Vandals paint Nazi swastikas on Northern Michigan synagogue

Police lights

Police lights

HANCOCK, MI – A day that was meant to celebrate multicultural inclusiveness in Michigan’s Upper Peninsula was marred by an act of vandalism.

Nazi symbols were found spray painted on a synagogue in Hancock on the same day as the community’s Parade of Nations that annually includes about 3,000 visitors from more than 60 countries, The Daily Mining Gazette reports.

The graffiti was discovered Saturday, Sept. 21, by a passerby who called police, David Holden, president of Temple Jacob, told the Gazette. Spray-painted on the synagogue were swastikas and the symbol of the SS, a Nazi paramilitary organization.

Nothing inside the building was damaged, Holden said.

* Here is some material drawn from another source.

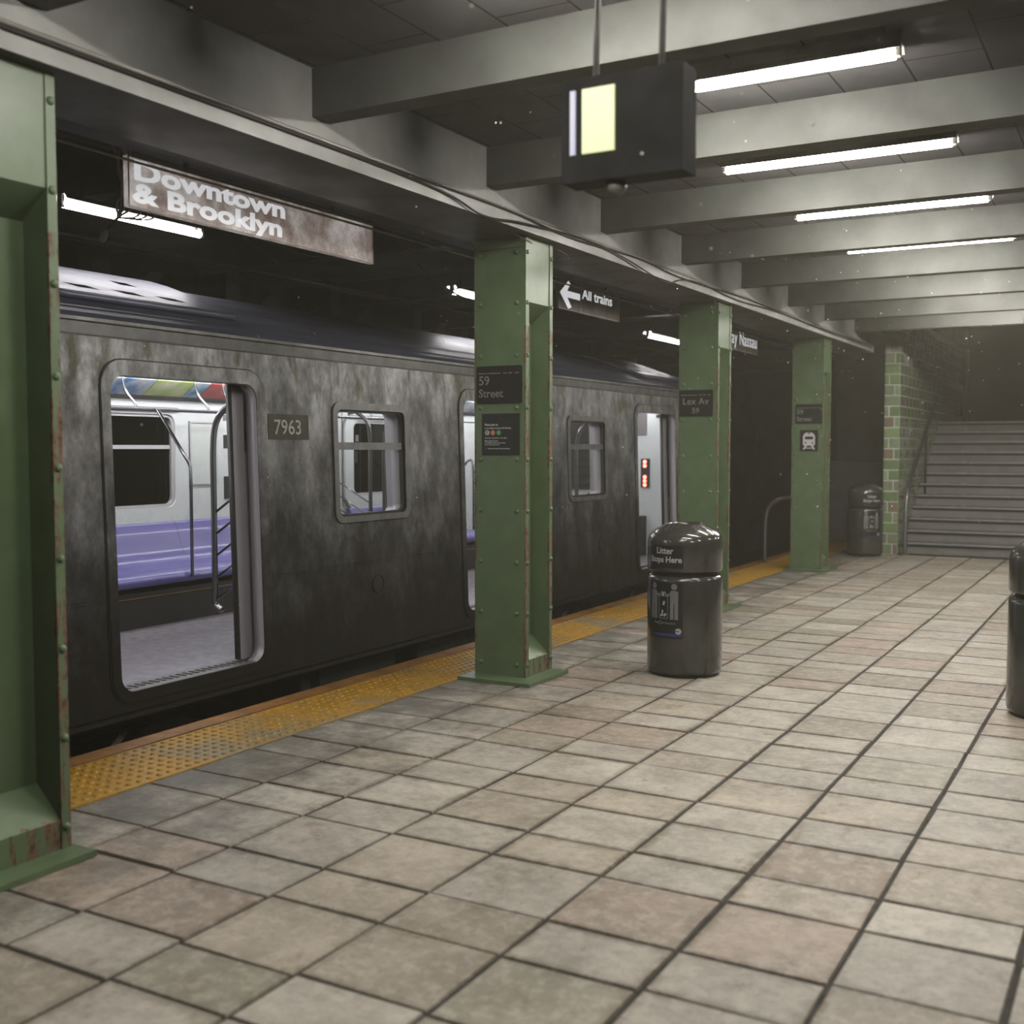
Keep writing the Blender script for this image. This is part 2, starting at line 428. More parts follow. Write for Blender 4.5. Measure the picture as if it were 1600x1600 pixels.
# ---- floor: real stone tiles with gaps, tint per tile
def tilecolor():
    k = R.random(); l = R.uniform(.74, 1.06)
    if k < .56: c = (202, 195, 180)
    elif k < .80: c = (192, 181, 162)
    elif k < .92: c = (188, 170, 152)
    else: c = (174, 168, 148)
    c = hexc(*c); return tuple([min(1, x*l) for x in c[:3]]+[1])
def build_floor():
    bm = bmesh.new(); lay = bm.loops.layers.float_color.new('tint')
    xs = [-4.0+.4625*k for k in range(0, 19)]
    ys = []
    k = -6
    while True:
        b = 3.64+1.425*k
        if b > Y1+1: break
        ys += [b, b+.29, b+.70, b+1.005]; k += 1
    ys = [y for y in ys if Y0 < y < Y1-.1]; ys = [Y0]+ys+[Y1]
    for xa, xb in zip(xs, xs[1:]):
        yy = [y+(R.uniform(-.012, .012) if 0 < i < len(ys)-1 else 0) for i, y in enumerate(ys)]
        wig = R.uniform(.0045, .007)
        for ya, yb in zip(yy, yy[1:]):
            g = wig; c = tilecolor(); h = R.uniform(-.002, .0015); tx, ty = R.uniform(-.0015, .0015), R.uniform(-.0015, .0015)
            j = lambda: R.uniform(-.003, .003)
            gy = R.uniform(.003, .006)
            q = [(xa+g+j(), ya+gy+j()), (xb-g+j(), ya+gy+j()), (xb-g+j(), yb-gy+j()), (xa+g+j(), yb-gy+j())]
            s = .006
            top = [bm.verts.new((x+(s if i in (0, 3) else -s), y+(s if i < 2 else -s), h+(tx if i in (0, 3) else -tx)+(ty if i < 2 else -ty))) for i, (x, y) in enumerate(q)]
            low = [bm.verts.new((x, y, -.012)) for x, y in q]
            cen = sum((v.co for v in top), Vector())/4; rg = R.uniform(.025, .05)
            inn = []
            for v in top:
                d = cen-v.co; inn.append(bm.verts.new(v.co+Vector((math.copysign(min(abs(d.x)*.8, rg), d.x), math.copysign(min(abs(d.y)*.8, rg), d.y), 0))))
            dc = hexc(104, 88, 64); am = R.choice((.15, .3, .45, .6)); vc = {}
            for v in top:
                q_ = am*R.uniform(.3, 1.4)+(.4 if R.random() < .14 else 0); q_ = min(q_, .9)
                vc[v] = tuple([a_*(1-q_)+b_*q_ for a_, b_ in zip(c[:3], dc[:3])]+[1])
            fs = [bm.faces.new(inn)]+[bm.faces.new((low[i], low[(i+1) % 4], top[(i+1) % 4], top[i])) for i in range(4)]+[bm.faces.new((top[i], top[(i+1) % 4], inn[(i+1) % 4], inn[i])) for i in range(4)]
            for f in fs:
                f.material_index = 0
                for l in f.loops: l[lay] = vc.get(l.vert, c if l.vert in inn else dc)
    for f in box(bm, -4.0, xs[-1], Y0, Y1, -.3, -.006, 1): pass
    me = bpy.data.meshes.new('floor'); bm.to_mesh(me); bm.free()
    o = finish('floor', me, [M['tile'], M['grout']]); o['kind'] = 'structure'; o['category'] = 'floor'
    o['label'] = 'worn beige stone tile platform floor'
    return o
build_floor()

# ---- warning strip with truncated domes, edge board
YT1 = 19.5
bm = bmesh.new(); box(bm, XT+.004, -4.004, Y0, YT1, -.3, 0.0)
for i in range(8):
    x = -4.48+.0615*i
    y = Y0+.05
    while y < 16.2:
        if y > 1.2:
            n = 8 if y < 8 else 6; r1, r2, h = .019, .012, .0075
            a = [bm.verts.new((x+r1*math.cos(2*PI*k/n), y+r1*math.sin(2*PI*k/n), 0)) for k in range(n)]
            b = [bm.verts.new((x+r2*math.cos(2*PI*k/n), y+r2*math.sin(2*PI*k/n), h)) for k in range(n)]
            for k in range(n): bm.faces.new((a[k], a[(k+1) % n], b[(k+1) % n], b[k]))
            bm.faces.new(b)
        y += .0615
o = struct('trim_1', bm, M['yellow'], label='yellow bumpy warning strip along the platform edge')
bm = B(XE, XT-.002, Y0, YT1, -.12, .006)
struct('trim_2', bm, M['edgeboard'], bevel=.006, label='orange-brown edge board at the lip of the platform')
struct('wall_track_edge', B(XE+.06, -4.1, Y0, YT1, -1.15, -.121), M['tunnel'], label='dark concrete face below the platform edge')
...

Police are investigating the incident.

People helped clean off the graffiti the same day the damage was reported in what Holden called a “remarkable response,” according to The AP.

Temple Jacob is the northern-most Jewish place of worship in Michigan and the longest continuously operating synagogue in the U.P. It was dedicated in 1912. It is also the only active synagogue in Michigan listed in the National Historic Registry.

Only a few anti-Semitic acts in the area could be recalled by Susan Burack, former president of Temple Jacob, the Gazette reports. Those included vandalism in the Portage Township cemetery’s Jewish section and the hanging of a Nazi flag from a railing at the synagogue.